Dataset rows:
◆ ◆ ◆ ◆
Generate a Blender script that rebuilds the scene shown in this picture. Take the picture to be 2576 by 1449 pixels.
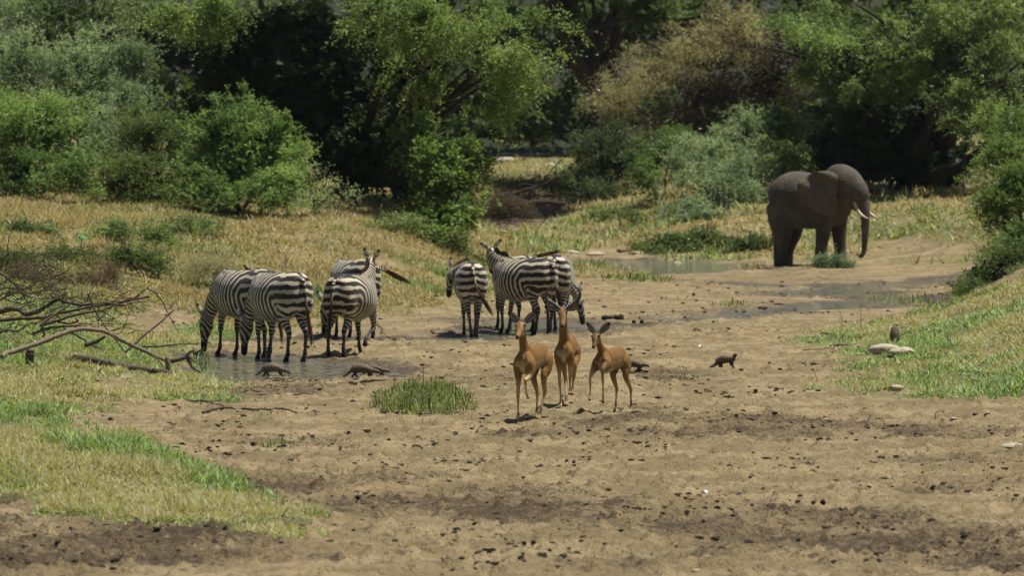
import bpy, math
import numpy as np
from mathutils import Vector, Matrix

sc = bpy.context.scene
for o in list(bpy.data.objects):
    bpy.data.objects.remove(o)
C = sc.collection
rng = np.random.default_rng(7)

# ------------------------------------------------------------------ camera, sky, sun, exposure
CAMZ, FPX = 3.7, 12000.0            # eye height in metres, focal length in photo units (picture 2576 units wide)
HOR = 351.0                         # height of the horizon in the picture, in the same units
cam_d = bpy.data.cameras.new('camera')
cam = bpy.data.objects.new('camera', cam_d)
C.objects.link(cam)
cam.location = (0, 0, CAMZ)
cam.rotation_euler = (math.radians(90) - math.atan((724.5 - HOR) / FPX), 0, 0)
cam_d.lens = 36.0 * FPX / 2576.0
cam_d.sensor_width = 36.0
cam_d.clip_start, cam_d.clip_end = 1.0, 3000.0
cam_d.dof.use_dof = True
cam_d.dof.focus_distance = 70.0
cam_d.dof.aperture_fstop = 3.6
sc.camera = cam

SUN = Vector((0.30, 0.06, 0.95)).normalized()      # towards the sun: nearly overhead, a little right and behind
world = bpy.data.worlds.new('World')
sc.world = world
world.use_nodes = True
nt = world.node_tree
bg = nt.nodes['Background']
sky = nt.nodes.new('ShaderNodeTexSky')
sky.sky_type = 'NISHITA'
sky.sun_disc = False
sky.sun_elevation = math.asin(SUN.z)
sky.sun_rotation = math.atan2(SUN.x, SUN.y)
sky.air_density = 1.0
sky.dust_density = 1.5
nt.links.new(sky.outputs[0], bg.inputs[0])
bg.inputs[1].default_value = 0.05
sun_d = bpy.data.lights.new('sun', 'SUN')
sun_d.energy = 5.0
sun_d.angle = math.radians(0.55)
sun_d.color = (1.0, 0.955, 0.86)
sun = bpy.data.objects.new('sun', sun_d)
C.objects.link(sun)
sun.rotation_euler = SUN.to_track_quat('Z', 'Y').to_euler()
sun.location = (20, 60, 60)
sc.view_settings.view_transform = 'Standard'
sc.view_settings.look = 'None'
sc.view_settings.exposure = 0.44
sc.view_settings.gamma = 1.0
sc.view_settings.use_curve_mapping = False
sc.render.engine = 'CYCLES'
cy = sc.cycles
cy.max_bounces = 4
cy.diffuse_bounces = 2
cy.glossy_bounces = 2
cy.transmission_bounces = 2
cy.volume_bounces = 0
cy.use_denoising = True
cy.denoiser = 'OPENIMAGEDENOISE'
cy.denoising_input_passes = 'RGB_ALBEDO_NORMAL'
cy.denoising_prefilter = 'ACCURATE'
cy.sample_clamp_indirect = 4.0

# ------------------------------------------------------------------ helpers
def _hash(i, j, k):
    n = (i * 374761393 + j * 668265263 + k * 2147483647 + 1013) & 0xffffffff
    n = ((n ^ (n >> 13)) * 1274126177) & 0xffffffff
    n = (n ^ (n >> 16)) & 0xffffff
    return n / float(0xffffff)

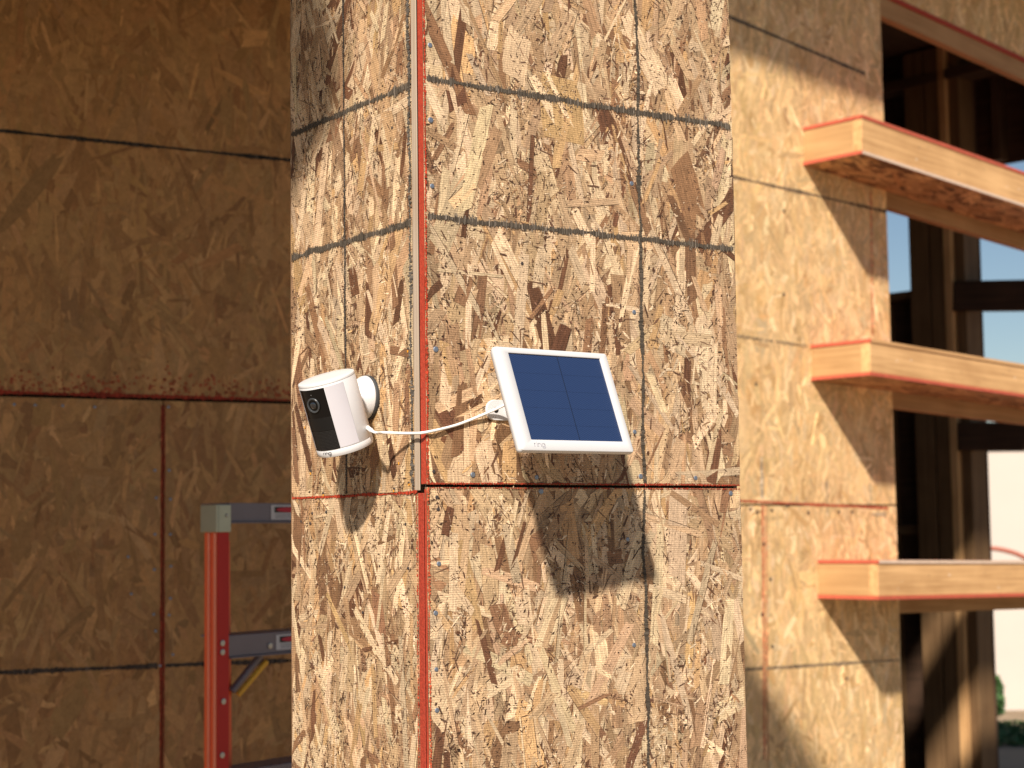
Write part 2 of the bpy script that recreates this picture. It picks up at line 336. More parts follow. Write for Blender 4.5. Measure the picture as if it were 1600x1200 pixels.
◆ ◆ ◆ ◆
Required work:
Transcribe every record above exactly as written, leaving out any pictures.

Solved exercise:
Generate a Blender script that rebuilds the scene shown in this picture. Take the picture to be 2576 by 1449 pixels.
import bpy, math
import numpy as np
from mathutils import Vector, Matrix

sc = bpy.context.scene
for o in list(bpy.data.objects):
    bpy.data.objects.remove(o)
C = sc.collection
rng = np.random.default_rng(7)

# ------------------------------------------------------------------ camera, sky, sun, exposure
CAMZ, FPX = 3.7, 12000.0            # eye height in metres, focal length in photo units (picture 2576 units wide)
HOR = 351.0                         # height of the horizon in the picture, in the same units
cam_d = bpy.data.cameras.new('camera')
cam = bpy.data.objects.new('camera', cam_d)
C.objects.link(cam)
cam.location = (0, 0, CAMZ)
cam.rotation_euler = (math.radians(90) - math.atan((724.5 - HOR) / FPX), 0, 0)
cam_d.lens = 36.0 * FPX / 2576.0
cam_d.sensor_width = 36.0
cam_d.clip_start, cam_d.clip_end = 1.0, 3000.0
cam_d.dof.use_dof = True
cam_d.dof.focus_distance = 70.0
cam_d.dof.aperture_fstop = 3.6
sc.camera = cam

SUN = Vector((0.30, 0.06, 0.95)).normalized()      # towards the sun: nearly overhead, a little right and behind
world = bpy.data.worlds.new('World')
sc.world = world
world.use_nodes = True
nt = world.node_tree
bg = nt.nodes['Background']
sky = nt.nodes.new('ShaderNodeTexSky')
sky.sky_type = 'NISHITA'
sky.sun_disc = False
sky.sun_elevation = math.asin(SUN.z)
sky.sun_rotation = math.atan2(SUN.x, SUN.y)
sky.air_density = 1.0
sky.dust_density = 1.5
nt.links.new(sky.outputs[0], bg.inputs[0])
bg.inputs[1].default_value = 0.05
sun_d = bpy.data.lights.new('sun', 'SUN')
sun_d.energy = 5.0
sun_d.angle = math.radians(0.55)
sun_d.color = (1.0, 0.955, 0.86)
sun = bpy.data.objects.new('sun', sun_d)
C.objects.link(sun)
sun.rotation_euler = SUN.to_track_quat('Z', 'Y').to_euler()
sun.location = (20, 60, 60)
sc.view_settings.view_transform = 'Standard'
sc.view_settings.look = 'None'
sc.view_settings.exposure = 0.44
sc.view_settings.gamma = 1.0
sc.view_settings.use_curve_mapping = False
sc.render.engine = 'CYCLES'
cy = sc.cycles
cy.max_bounces = 4
cy.diffuse_bounces = 2
cy.glossy_bounces = 2
cy.transmission_bounces = 2
cy.volume_bounces = 0
cy.use_denoising = True
cy.denoiser = 'OPENIMAGEDENOISE'
cy.denoising_input_passes = 'RGB_ALBEDO_NORMAL'
cy.denoising_prefilter = 'ACCURATE'
cy.sample_clamp_indirect = 4.0

# ------------------------------------------------------------------ helpers
def _hash(i, j, k):
    n = (i * 374761393 + j * 668265263 + k * 2147483647 + 1013) & 0xffffffff
    n = ((n ^ (n >> 13)) * 1274126177) & 0xffffffff
    n = (n ^ (n >> 16)) & 0xffffff
    return n / float(0xffffff)

Write part 2 of the bpy script that recreates this picture. It picks up at line 336. More parts follow. Write for Blender 4.5. Measure the picture as if it were 1600x1200 pixels.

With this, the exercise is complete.